Oleksandr 's1mple' Kostyljev, one of the best CS players, once again expressed his frustration on this issue. In his recent post on X, he said, “You need to understand Counter-Strike that without proper anti-cheat - Premier f***ing sucks, no one gonna grind for rating like in Valorant, easiest way - connect with FaceIT anti-cheat, hardest way - create much better one.”

With CS2, Valve also introduced a new ranking system called Premier. Players win and accumulate points to climb the leaderboard. However, complaints regarding matching against cheaters every other match or sometimes regularly in higher ranks are becoming more common.

On one side, CS2 just had one of the biggest Major tournaments, on the other, casual and ranked players are unable to play a single game without cheaters.

The Solution?

S1mple’s statement is quite true, as many have just given up on playing Premier. Official forums, Reddit and other groups are filled with people complaining about cheaters in every game after a 15k rating. Compared to its competition, Valorant boasts a proper anti-cheat which works for the most part and detects cheaters quite fast.

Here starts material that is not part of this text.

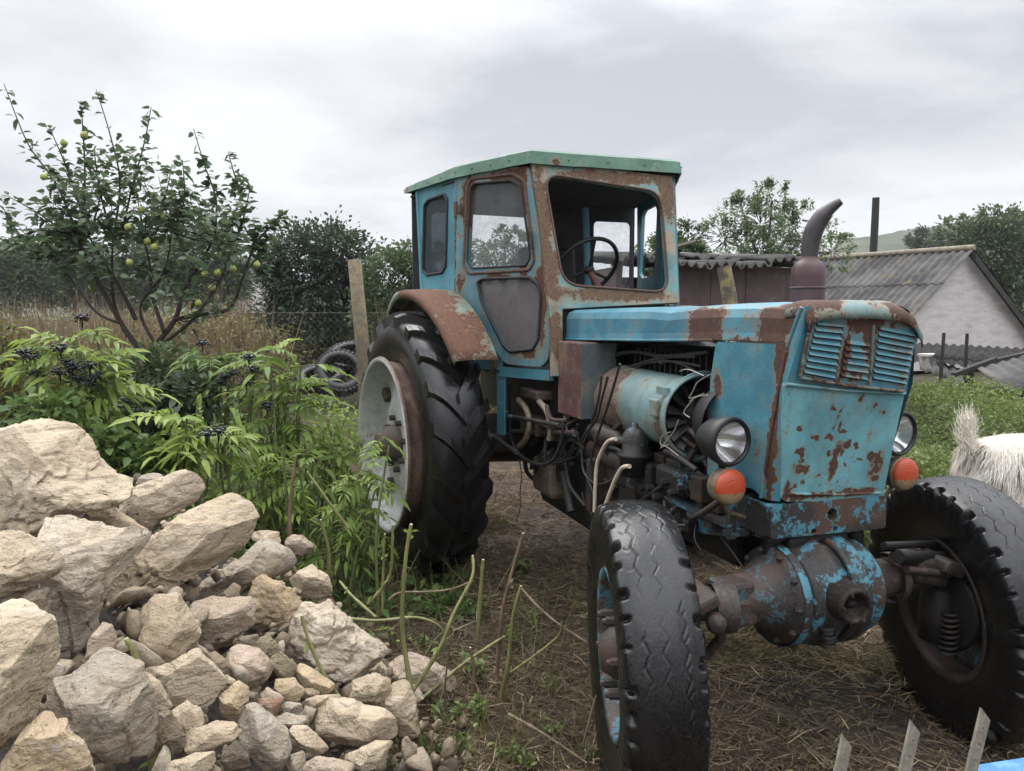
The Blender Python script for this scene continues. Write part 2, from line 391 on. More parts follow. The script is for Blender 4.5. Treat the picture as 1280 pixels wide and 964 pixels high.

An easy way to suggest is using the FaceIt anti-cheat in CS2. FaceIt is a third-party program which has its anti-cheat which is a bit more effective compared to the VAC. Players who want to play without cheaters often queue up using FaceIt. There are cheaters, but it is generally a clean experience.

The hard way which is suggested by s1mple and many others is creating a new anti-cheat. People ask for a kernel-level anti-cheat like Vanguard and Faceit. However, CS is also supported across Linux devices, and it is highly unlikely Valve will drop support for them, after all, the Steam Deck also runs on Linux.

Kernel-level ant-cheats are usually invasive and have access to the entire system. However, most players are ready to sacrifice privacy if they can play their favourite game with minimal cheating issues.